Rankings do not credit nation-building: IIT-M

December 28, 2014 10:28 am | Updated 10:28 am IST - CHENNAI:

It was a session of introspection at Indian Institute of Technology, Madras (IIT-M) as alumni quizzed professors on why the institute was not a top-ranked institute globally.

Celebrating Alumni Day on Friday, the 1989 batch wanted to know why the institute was lagging behind other IITs in rankings and sought a performance graph of the departments on campus. Despite the alumni being known for excellence around the world in their chosen field, they could not understand why IITs did not figure in the top 200 list of colleges globally. They got a simple yet straightforward answer — the IITs, particularly IIT-M, believes in nation building.

Explaining the process behind global rankings, David Koilpillai, dean of infrastructure and planning, said the ranking organisations failed to take into consideration various factors, notably the institutes’ contribution to nation-building.

“IIT-M’s participation in the recent GSLV launch and the development of the crew module found no mention in the rankings,” he pointed out. “Also our contribution to DRDO is very important to us as well as nation building. But it is not credited,” he noted.

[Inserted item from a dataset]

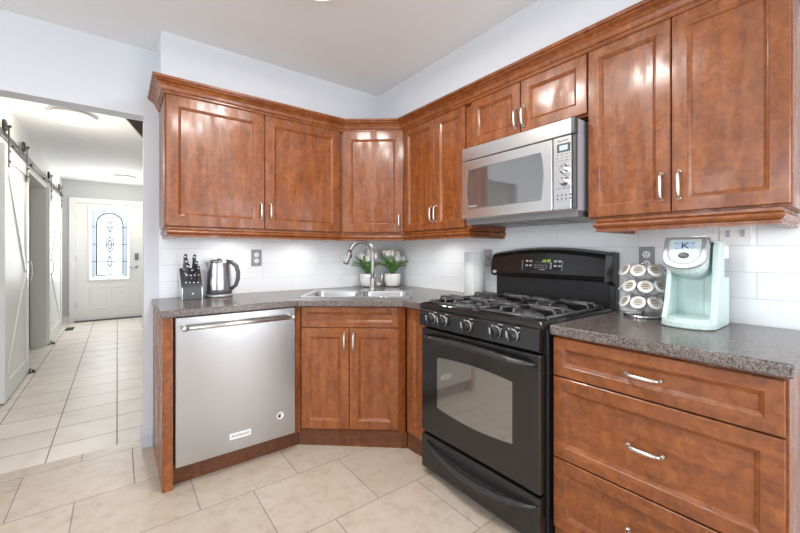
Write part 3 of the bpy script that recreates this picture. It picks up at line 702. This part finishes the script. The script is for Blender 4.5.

Reiterating the sentiment, IIT-M Director Bhaskar Ramamurthy said there were commercial interests behind the rankings. Some of the best German and French engineering institutions did not figure in the top-ranking colleges in the world.

The rankings were of help to select universities in the U.S., the U.K., Australia and Singapore, he said. “Eighty per cent of the respondents for a survey about the institution are outside the country. We are developing a ranking system for our country with relevant parameters,” Prof. Ramamurthy said, adding that IITs were managing reasonably well because of the alumni.

Alumnus Sridhar Ramaswamy, Senior vice-president of Ads and Commerce at Google, in an interaction with reporters on the sidelines of the meeting also responded in a similar vein, when he said the grounding he got in the institute had helped him when he went to Brown University to pursue a Master’s degree in computer science.